Let the race to fill J.K. Rowling's shoes begin!
The University of Iowa Alumni magazine just ran my profile of debut novelist Sarah Prineas, author of the just-published young adult fantasy novel The Magic Thief.
The Magic Thief tells the story of Connwaer (Conn for short), an orphaned street thief with a fierce independent streak who picks the wrong pocket in the novel's first pages. He apprentices himself to a curmudgeonly wizard named Nevery, a brilliant fellow who returns from exile to study the depletion of magic in the city of Wellmet. Much of the book hinges on Conn's harrowing search for his locus magicalicus, a special stone all wizards need to focus magic and create spells.
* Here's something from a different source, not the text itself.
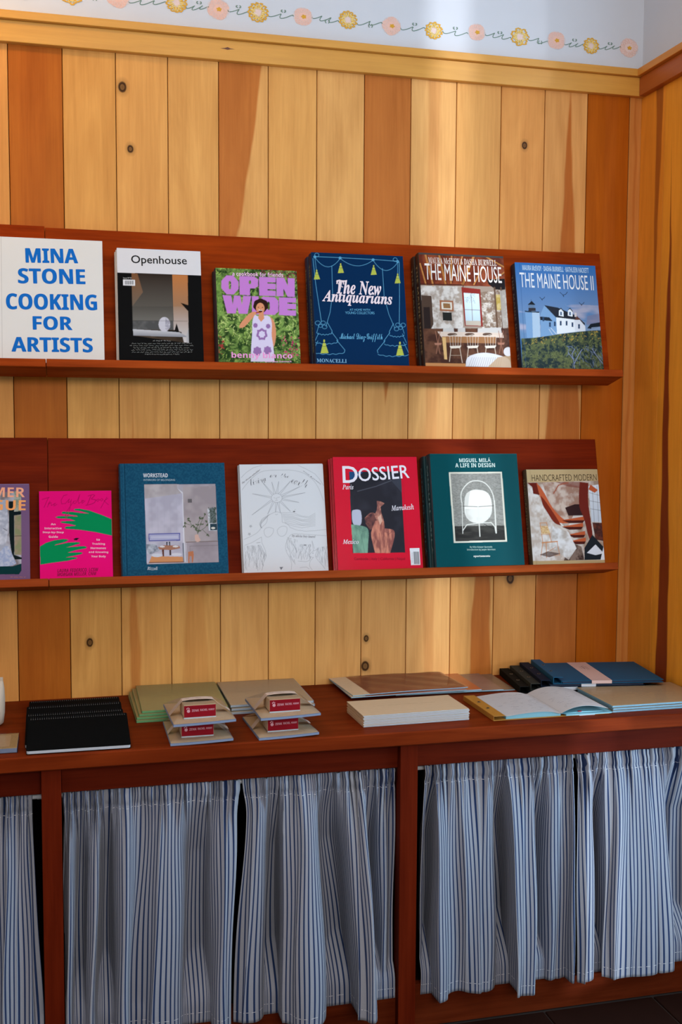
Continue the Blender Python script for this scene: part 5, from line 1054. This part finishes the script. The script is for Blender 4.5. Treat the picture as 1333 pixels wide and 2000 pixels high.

Conn's sense of magic is exceptionally strong, but so are the evil characters—among them the thief lord Crowe—who thwart him at every turn.
Among all of the authors I've interviewed, Sarah Prineas has to be the most forthcoming and spunky. She keeps a spirited blog on LiveJournal where she writes about being a young adult fantasy author and a working mom (in addition to writing, she also works part-time as an honors adviser at the UI).
When I began this profile, I was more interested in Sarah's story -- the behind-the-book narrative -- than in the book itself. Sarah told me a lot of stories about what it is like to be a children's author in a town where children aren't valued as readers.
But then I read the thing. Let's just say, eat it HP!
(The pic above is of Sarah in her dining room looking at the long scroll she used to outline the book after it was written).